Working together with the City of London Police and the National Fraud Intelligence Bureau (NFIB) – Auction Fraud – the authorities cautioned about the dangers of crypto trading. One of the leading reporting centers for cyber scams revealed that intimidators advertise tempting investments but, in the end, steal the money of the victims:

”Fraudsters will cold call victims and use social media platforms to advertise ‘get rich quick’ investments in mining and trading in cryptocurrencies.”

The hackers would then convince the people caught in the hoax to sign up to unknown cryptocurrency investment websites and open a trading account using their driving licenses or credit cards.

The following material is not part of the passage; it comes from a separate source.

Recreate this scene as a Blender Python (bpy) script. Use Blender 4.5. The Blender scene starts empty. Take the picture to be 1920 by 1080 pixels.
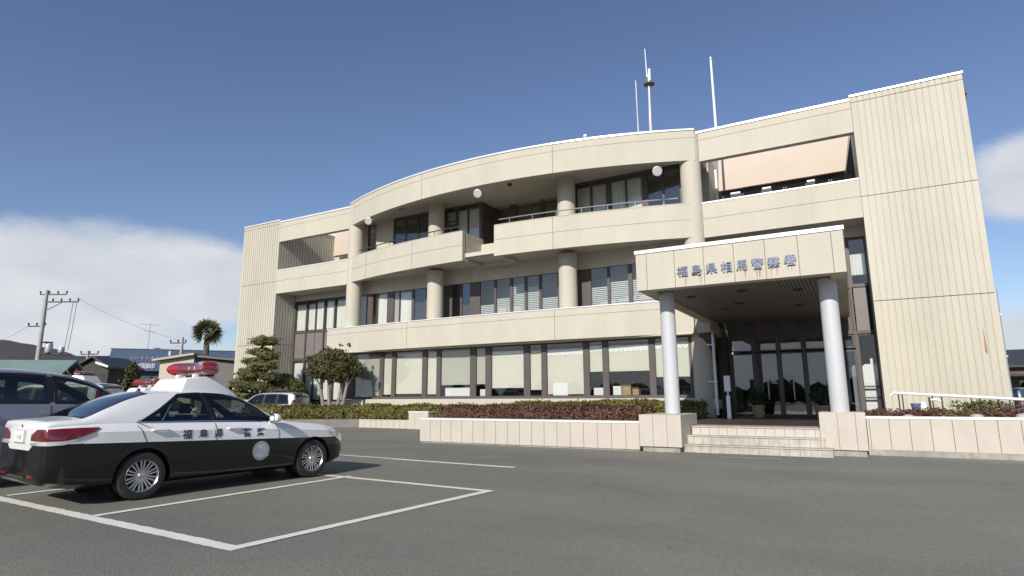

But, unfortunately, investing just an initial minimum deposit is never enough, and the intimidators start pushing the victims to put in more and more to gain higher profit.

In many cases, the victims realize they have been conned. Then they see the social media with their investment deactivated, and the fraudsters can not be contacted any more, just like it happened with Teresa Jackson.